さて、タイルが持っている特徴や種類などの話は前回までで終わりにして、今回からはタイルの具体的な納まりについて考えていくことにしましょう。
まずは最も考えておかなければならない問題、床コンクリートのレベルについて。
石の納まりの場合と同じくタイルは厚みのある床仕上材ですから、床仕上天端レベルをFL±0に設定したい場合には床コンクリートを下げておく必要があります。
床仕上天端レベルをFL±0に設定するというのは、当たり前の話ですが、他の床と同じレベルに設定するということを意味しています。
床仕上材をタイルにする部屋だけ少し床が上がっている、というような事はあり得ませんので、通常は床天端が揃うようにコンクリートを下げる必要があるはずです。
だからまずはタイルを貼る範囲を確定させておき、その上で床コンクリートを下げておく必要がある範囲をそれとセットで確定させる。
…と、ちょっと理屈っぽい説明に仕上がっていますが、床タイル仕上で検討を進めていく流れはこんな感じになります。
こうした検討に必要なのが「タイルを貼る為に床コンクリートをどの程度下げておく必要があるのか」という部分になってきますが、断面図はこのような感じになります。
床で採用されるタイルの厚みは大きさによって微妙に違ってきますが、大抵の商品は厚くても15mm程度で10mm程度の商品も結構あります。
施工精度の事をあまり考えなくても良いのであれば、タイルの厚さ+2mm~3mm程度で床タイルを施工することは可能です。
15mm厚のタイルであれば18mm下げておけば良いですし、10mmのタイルであれば13mm下げておけば良いということになる訳です。
しかしここで問題点が二つほどあります。
ひとつは床コンクリートのレベルを決める時点では間違いなくタイルの品番は決まっていないという点で、もうひとつがタイル厚から3mm下がりで精度良く施工など出来ないという点。
これらの現実を考えてみると、床タイルが決まっていない状況でタイル厚から3mm下がりのレベルで床コンクリートレベルを決めるのが危険だということが分かってくるはず。
仕上が決まっていない状況で下地を決めなければならない、という状況は残念ながら結構な割合であるものです。
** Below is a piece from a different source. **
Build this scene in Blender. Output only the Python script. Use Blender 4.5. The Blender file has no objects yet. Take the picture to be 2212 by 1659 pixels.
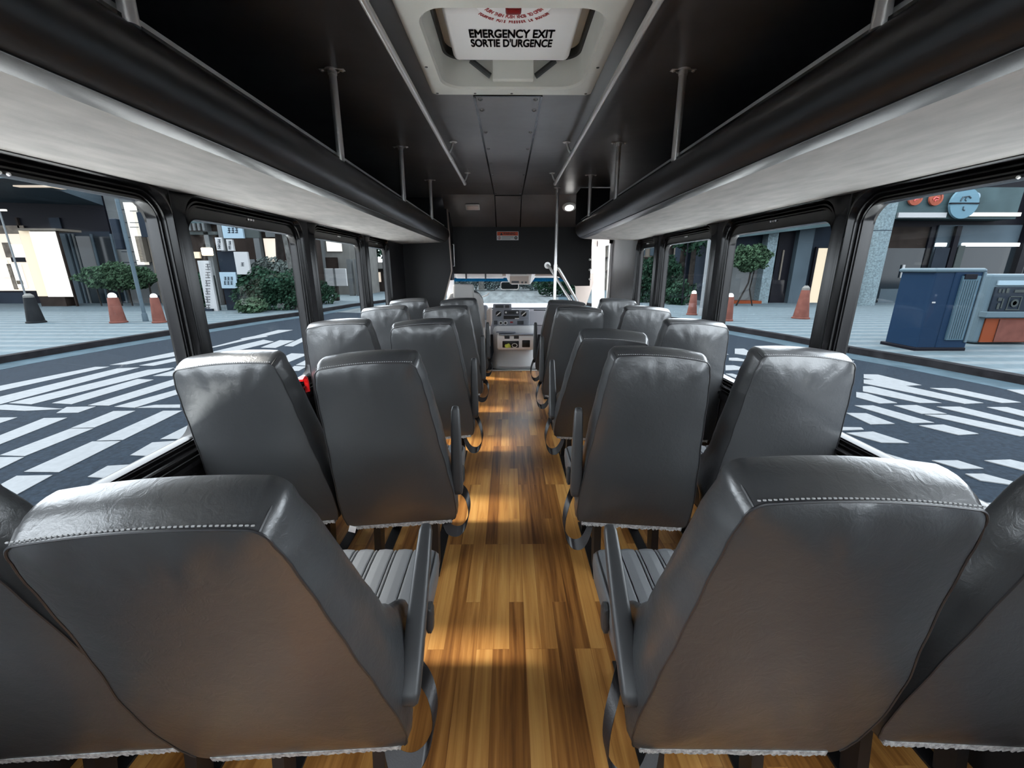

そうした状況で施工者が考えるのは、仕上が決まったときに「納まりませんでした」となる事だけは避けたいという事。
なので、未決定項目がたくさんあるような状況であれば、後で調整が出来るように少し大きめに床コンクリートを下げておくという考え方をする場合が多いです。
今回の例で言えば、まずは床コンクリートの天端レベルをFL-30で決めておく、というような考え方を施工者はするはずです。
少しだけ大きめに寸法をとっておくことによって、後で決まったタイルがどれだけ厚いものになってもほぼ間違いなく納まります。
その為に床コンクリートレベルを余分に下げておく数値が10mm程度であれば、余分に下げておくことで多少のコスト増にはなりますけど問題はありません。
それよりも、ぎりぎりの数字を狙って施工をしてしまった後で、どうにもならない状況に悩む方がよっぽど効率が悪いので、そうした状況を避けるような納まりを施工者は考えます。
と言うことで、工期的な話と施工精度を考えた際に、どちらも逃げがきく床タイルの納まりはこんな感じになります。
床コンクリートを打設した際の精度も完全に平らとは言えないですし、そもそもタイルの厚み自体が決まっていない状態。
タイルの品番が決まるまで床コンクリートのレベルを決めない、というようなことが出来れば問題はないのですが、もちろんそんなことはあり得ません。
そうなると上図のように逃げておいて後からモルタルで調整する、というやり方が一番バランスが良いのではないかという事になる訳です。
建物の床コンクリートレベルを決めていく段階というのは非常に忙しい状況ですから、後回しに出来ることは積極的に後回しにした方が良い結果につながる事が多いと思います。
もちろん理想的な話をすれば、タイルの品番とか厚みなどが決まらないと床コンクリートのレベルが決められない、という事になるのですが。
理想がどのような状態かをを知りつつも、現実がそれとは剥離していることも知っている訳で、そのあたりはバランスを取りながら仕事として回していくしかないですよね。